Like many other reports, the NZZ London correspondent describes the 60-year-old May as a tough and pragmatic negotiator as well as a crisp personality.

May in Switzerland

“Theresa May, a UFO at Downing Street,” says the French-language daily, Le Temps. It explains that the new prime minister is different from her predecessors notably from the Conservative Party and that she does not necessarily share the values of the upper class.

In a little aside, Le Temps quotes the mayor of Geneva, Guillaume Barazzone, who met May during a conference of conservative parties in London last year.

He says May had told him she liked “Switzerland, its institutions and its beautiful countryside”.

Barazzone, who is also a member of parliament, said he had explained to the then British interior minister how the issue of immigration curbs affected relations between Switzerland and the European Union. She, however, had not revealed her views on this issue to him, Barazzone says.

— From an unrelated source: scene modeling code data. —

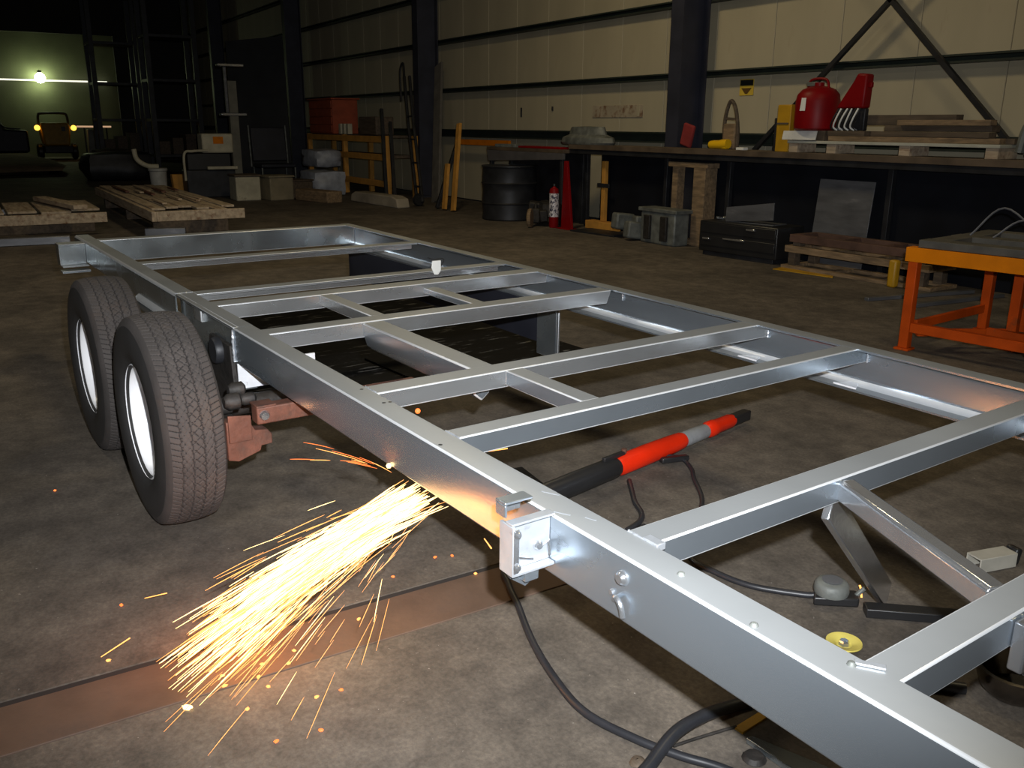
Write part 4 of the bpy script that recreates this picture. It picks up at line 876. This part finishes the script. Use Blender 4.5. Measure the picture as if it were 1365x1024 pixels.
dc = empty('dark_cab', (-40.4, .9, 0)); tag(dc, 'dark cab with a curved pale edge left of the yellow loader', 'vehicle')
MB().prism([(-1.4, .3), (1.0, .3), (1.0, 1.15), (.2, 1.2), (-.1, 2.1), (-1.4, 2.2)], -1, 1, 'x').build('body', M_navysheet, dc, .08); MB().tube(bez([(1.03, -.15, 2.0), (1.03, .0, 1.5), (1.03, .25, 1.25), (1.03, .75, 1.2)], 6), .035, 8).build('edge_trim', M_bluegrey, dc)
MB().box(-1.0, 1.0, -1.2, .9, 0, .299).build('running_gear', M_dark, dc, .03)
# far floodlamp on its beam
fb = empty('glowing_beam', (-42.97, 1.6, 3.2)); tag(fb, 'long thin glowing beam carrying the far floodlamp', 'light')
MB().box(-.035, .035, -9.4, 3.95, -.03, .035).build('beam', mat('glowing_beam', (.75, .74, .66), .6, emit=(1, .97, .80), estr=1.1), fb, .01)  # beam made to glow so its whole length looks lit
MB().box(-.05, .05, 3.2, 3.3, -3.2, -.0305).build('post', M_dark, fb, .01); MB().box(-.05, .05, -9.3, -9.2, -3.2, -.0305).build('post', M_dark, fb, .01)
fl_ = empty('floodlamp', (-42.72, 2.87, 3.22)); fl_.scale = (1.4, 1.4, 1.4); tag(fl_, 'bright floodlamp glowing at the far left end', 'lamp')
m = MB(); m.lathe([(0, -.15), (.075, -.13), (.13, -.075), (.15, 0), (.13, .075), (.075, .13), (.03, .15)], (0, 0, .05), 'z', 20); m.build('glass', M_lamp, fl_)
m = MB(); m.lathe([(.05, .151), (.06, .16), (.05, .22), (0, .225)], (0, 0, .05), 'z', 16); m.build('cap', M_dark, fl_)
MB().box(-.25, .0, -.02, .02, .18, .20).build('mount', M_dark, fl_, .004)
o = MB().box(-42.3, -42.2, 4.0, 5.4, 1.26, 1.33).build('low_rail', mat('glowing_rail', (.7, .5, .35), .6, emit=(1, .6, .35), estr=.5), None, .01); tag(o, 'thin pale rail right of the yellow loader', 'rail')  # the rail's bright line is put in as a faint glow
for y in (4.3, 5.2):
    q = MB().box(-42.28, -42.22, y - .03, y + .03, 0, 1.259).build('rail_post', M_dark, o)
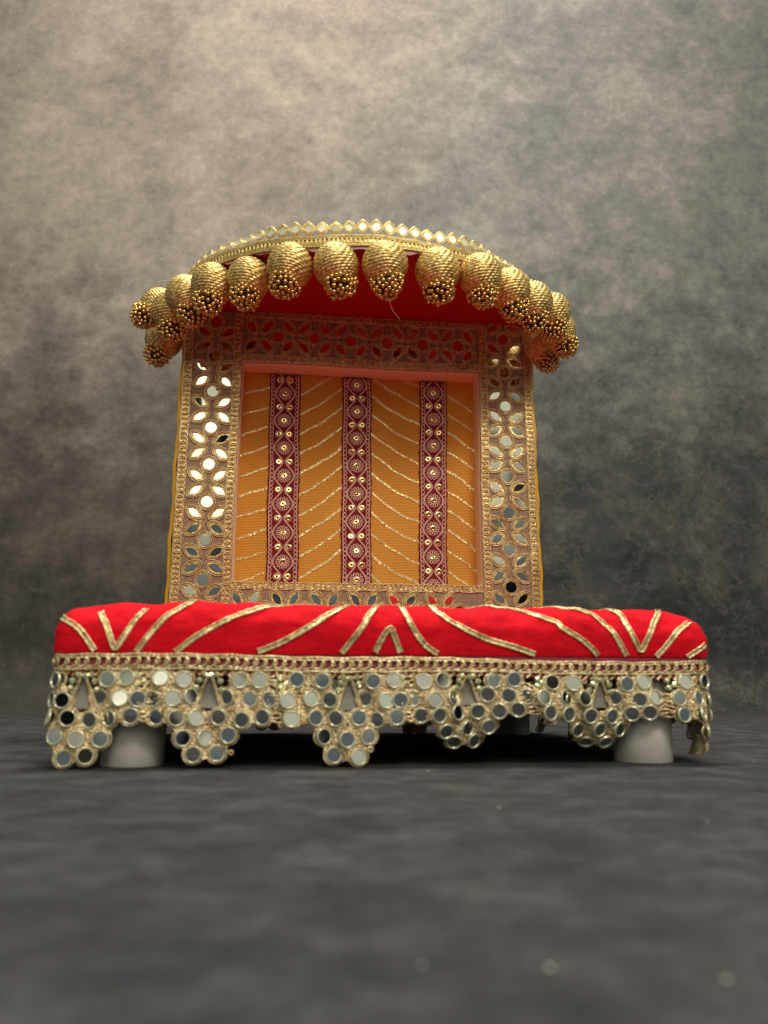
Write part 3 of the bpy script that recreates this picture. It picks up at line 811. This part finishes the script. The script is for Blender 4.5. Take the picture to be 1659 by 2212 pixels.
def ring_loops(mb, glit, x0, z0, x1, z1, r=.33, step=.46, y=-.05):
    L_ = math.hypot(x1 - x0, z1 - z0); n_ = int(L_ / step)
    for k in range(n_ + 1):
        t = k / n_; cx, cz = x0 + (x1 - x0) * t + R0.uniform(-.02, .02), z0 + (z1 - z0) * t + R0.uniform(-.02, .02)
        mb.tube(circle(cx, cz, r + R0.uniform(-.02, .02), 13, y - .04 * (k % 2) - .03), .046, closed=True, seg=5, twist=0)
        glit.add(circle(cx, cz, r * .9, 10, y + .045), ngons=[list(range(10))])
def outline(mb, cx, cz, ang, rl, rw, y=-.08, r=.048):
    ca, sa = math.cos(ang), math.sin(ang)
    for k, (a_, b_) in enumerate(((rl, rw), (rl + .15, rw + .15))):
        t = np.arange(20) * PI / 10
        u = a_ * np.cos(t); v = b_ * np.sin(t) * (1 - .18 * np.cos(t) ** 2)
        mb.tube(np.column_stack([cx + ca * u - sa * v, np.full(20, y), cz + sa * u + ca * v]), r, closed=True, seg=5)
def flower_run(mb, glit, junctions, vertical, limits, pa=.60, rounds_at=None):
    for (jx, jz) in junctions:
        for sx_ in (-1, 1):
            for sz_ in (-1, 1):
                if vertical: dx, dz = 1.03 * sx_, .72 * sz_
                else: dx, dz = .72 * sx_, .98 * sz_
                cx, cz = jx + dx, jz + dz
                if not (limits[0] < cx < limits[1] and limits[2] < cz < limits[3]): continue
                ang = math.atan2(dz, dx) * 1.0
                outline(mb, cx, cz, ang, .82, .46)
                t = lens(.80, .44); ca, sa = math.cos(ang), math.sin(ang)
                glit.add(np.column_stack([cx + ca * t[:, 0] - sa * t[:, 1], 0 * t[:, 0] - .03, cz + sa * t[:, 0] + ca * t[:, 1]]), ngons=[list(range(len(t)))[::-1]])
                petals.append((cx + .06 * math.cos(ang), cz, ang + R0.gauss(0, .07)))
    for (cx, cz) in rounds_at or []:
        if not (limits[0] < cx < limits[1] and limits[2] < cz < limits[3]): continue
        outline(mb, cx, cz, 0, .61, .66)
        glit.add(circle(cx, cz, .6, 18, -.03), ngons=[list(range(18))])
        rounds.append((cx, cz))
YL = YF - .17
def lwarp(V): 
    W = frame_warp(V + [0, YL, 0]); return W
def border(kind):
    mb, gl, base = MB(), MB(), MB()
    def sheet(x0, x1, z0, z1):
        gx_ = np.linspace(x0, x1, max(3, int((x1 - x0) * 1.5))); gz_ = np.linspace(z0, z1, max(3, int((z1 - z0) * 1.5)))
        A, C = np.meshgrid(gx_, gz_, indexing='ij'); base.grid(np.stack([A, 0 * A + .0, C], -1))
    if kind in ('l', 'r'):
        s_ = -1 if kind == 'l' else 1
        cx = 13.93 * s_ + (.05 if s_ > 0 else 0); z1 = ZTOP - .1
        sheet(s_ * 11.42 if s_ > 0 else -16.75, 16.75 if s_ > 0 else -11.42, ZB + .3, z1)
        for xo in (16.32, 11.86): 
            ring_loops(mb, gl, s_ * xo, ZB + .6, s_ * xo, z1 - .1)
            for dx in (-.36, .36): mb.tube(np.array([(s_ * xo + dx + .02 * math.sin(q * 3), -.07, q) for q in np.arange(ZB + .3, z1, .3)]), .042, seg=5)
        rz = 30.95 if s_ < 0 else 30.72
        rs = [(cx, rz + 3.52 * k) for k in range(-8, 4)]
        js = [(cx, rz + 3.52 * (k + .5)) for k in range(-8, 3)]
        flower_run(mb, gl, js, True, (-20, 20, ZB + 2.6, z1 - .2), rounds_at=rs)
        # gold ground between a round mirror and the petals
    elif kind == 't':
        sheet(-11.4, 11.4, IZ1 + .12, ZTOP - .15)
        ring_loops(mb, gl, -11.2, 34.5, 11.2, 34.5)
        for z_ in (34.13, 34.86): mb.tube(np.array([(q, -.07, z_ + .02 * math.sin(q * 3)) for q in np.arange(-11.4, 11.5, .3)]), .042, seg=5)
        ring_loops(mb, gl, -11.2, 38.95, 11.2, 38.95, r=.27, step=.4)
        for z_ in (38.6,): mb.tube(np.array([(q, -.07, z_ + .02 * math.sin(q * 3)) for q in np.arange(-11.4, 11.5, .3)]), .042, seg=5)
        rs = [(-8.13 + 3.5 * k, 36.75) for k in range(0, 6)]
        js = [(-8.13 + 3.5 * (k - .5), 36.75) for k in range(0, 7)]
        flower_run(mb, gl, js, False, (-11.5, 11.3, 34, 39), rounds_at=rs)
    else:
        sheet(-11.4, 11.4, ZB + .3, IZ0 - .12)
        ring_loops(mb, gl, -11.2, 12.92, 11.2, 12.92, r=.29)
        for z_ in (12.58,): mb.tube(np.array([(q, -.07, z_ + .02 * math.sin(q * 3)) for q in np.arange(-11.4, 11.5, .3)]), .042, seg=5)
        rs = [(-4.9 + 3.5 * k, 10.75) for k in range(-1, 5)]
        js = [(-3.1 + 3.5 * k, 10.75) for k in range(-2, 4)]
        flower_run(mb, gl, js, False, (-11.5, 11.3, 9.2, 13), rounds_at=rs)
    b_ = base.build('mirror_border', M_NET, throne, warp=lwarp)
    mb.build('cord_embroidery', M_ANTIQUE, b_, warp=lwarp)
    gl.build('glitter_ground', M_GLITTER, b_, warp=lwarp)
    return b_
def lpt(x, y, z): return lwarp(np.array([[x, y, z]], float))[0]
PETAL, ROUND = petal_mirror_mb(), round_mirror_mb()
npet = 0
for kind in 'lrtb':
    petals.clear(); rounds.clear()
    b_ = border(kind)
    pl = []; 
    for (cx, cz, ang) in petals:
        p, M3 = frame_on(lpt, cx, -.05, cz, .06, -ang)
        if kind == 'b' and cx > 1: M3 = (np.array(Euler((R0.uniform(.05, .2), 0, 0)).to_matrix()) @ np.array(M3)).tolist()
        pl.append((p, M3, cz))
    pl.sort(key=lambda q: -q[2]); pl = [(a, b2) for a, b2, c in pl]
    cap = {'l': 32, 'r': 32, 't': 24, 'b': 12}[kind]
    if kind == 'b': pl = pl[:12]
    capped('petal_mirror', PETAL, M_MIRROR, b_, pl, cap, smooth=False)
    pl = []
    for (cx, cz) in rounds:
        p, M3 = frame_on(lpt, cx, -.05, cz, .04); pl.append((p, M3))
    capped('round_mirror', ROUND, M_MIRROR, b_, pl, 30, smooth=False)

# ------------------------------------------------------------------ canopy: a half-ellipse shelf with red satin below
CA, CB, ZC = 17.3, 12.75, 39.3
def ell(a, b_, t): return np.stack([a * np.sin(t), YF - b_ * np.cos(t)], -1)
tt = np.linspace(-PI / 2, PI / 2, 121)
mb = MB()
rings = []
for ins, z in [(0.0, ZC + .75), (0.0, ZC + .1), (.12, ZC)]:
    q = ell(CA - ins, CB - ins, tt); rings.append(np.column_stack([q, np.full(len(q), z)]))
for k in np.linspace(.95, 0, 10):
    q = ell((CA - .12) * k, (CB - .12) * k, tt); rings.append(np.column_stack([q, np.full(len(q), ZC)]))
mb.grid(np.array(rings))
q = ell(CA, CB, tt); top = np.column_stack([q, np.full(len(q), ZC + .75)])
mb.add(top, ngons=[list(range(len(top)))])
mb.box(-CA, CA, YF + .02, YF + THK + 1.1, ZC, ZC + .74)
canopy = mb.build('canopy', M_CANRED, throne, smooth=False)
canopy.data.polygons.foreach_set('use_smooth', [True] * (len(canopy.data.polygons) - 7) + [False] * 7)
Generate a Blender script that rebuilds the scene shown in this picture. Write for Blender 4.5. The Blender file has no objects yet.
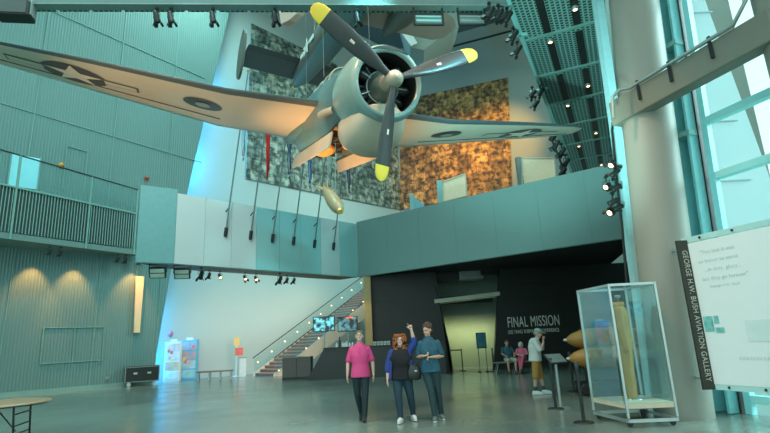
import bpy, bmesh, math, random
from mathutils import Vector, Matrix, Euler
random.seed(7)
S = bpy.context.scene
COL = S.collection
# ------------------------------------------------------------------ camera and surveying helpers
FPX = 510.0; PITCH = math.atan(125/510); ROLL = math.radians(2.8); EYE = 1.5
cp, sp, cr, sr = math.cos(PITCH), math.sin(PITCH), math.cos(ROLL), math.sin(ROLL)
fwd = Vector((0, cp, sp)); r0 = Vector((1, 0, 0)); u0 = Vector((0, -sp, cp))
rgt = cr*r0 - sr*u0; upv = sr*r0 + cr*u0
def ray(x, y): return fwd + (x-385)/FPX*rgt + (216.5-y)/FPX*upv
def onZ(x, y, z=0.0):
    d = ray(x, y); t = (z-EYE)/d.z; return Vector((d.x*t, d.y*t, z))
def onY(x, y, Y):
    d = ray(x, y); t = Y/d.y; return Vector((d.x*t, Y, EYE+d.z*t))
def onP(x, y, A, B):
    d = ray(x, y); nx, ny = -(B[1]-A[1]), (B[0]-A[0]); t = (A[0]*nx+A[1]*ny)/(d.x*nx+d.y*ny)
    return Vector((d.x*t, d.y*t, EYE+d.z*t))
cd = bpy.data.cameras.new('camera'); cam = bpy.data.objects.new('camera', cd); COL.objects.link(cam)
cd.sensor_width = 36; cd.lens = 36*FPX/770; cd.clip_end = 500
M3 = Matrix((rgt, upv, -fwd)).transposed()
cam.matrix_world = Matrix.Translation((0, 0, EYE)) @ M3.to_4x4()
S.camera = cam
S.view_settings.view_transform = 'Standard'; S.view_settings.look = 'None'
S.view_settings.gamma = 1; S.view_settings.exposure = 0.22; S.view_settings.use_curve_mapping = False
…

Another quote, reported by the British press in 2007, has been dug up by the Swiss media over the past few days. Blick says May had told the Financial Times that she was most happy when she and her husband are hiking in the Switzerland. Le Temps attributes the same quote to the Daily Telegraph.

Incidentally, May is not the first British Prime Minister to enjoy a holiday in the Swiss Alps. Baroness Thatcher used to spend time in Graubünden and visit a friend who lived in central Switzerland. May apparently spent holidays in the resort of Zermatt and in the Bernese Oberland region.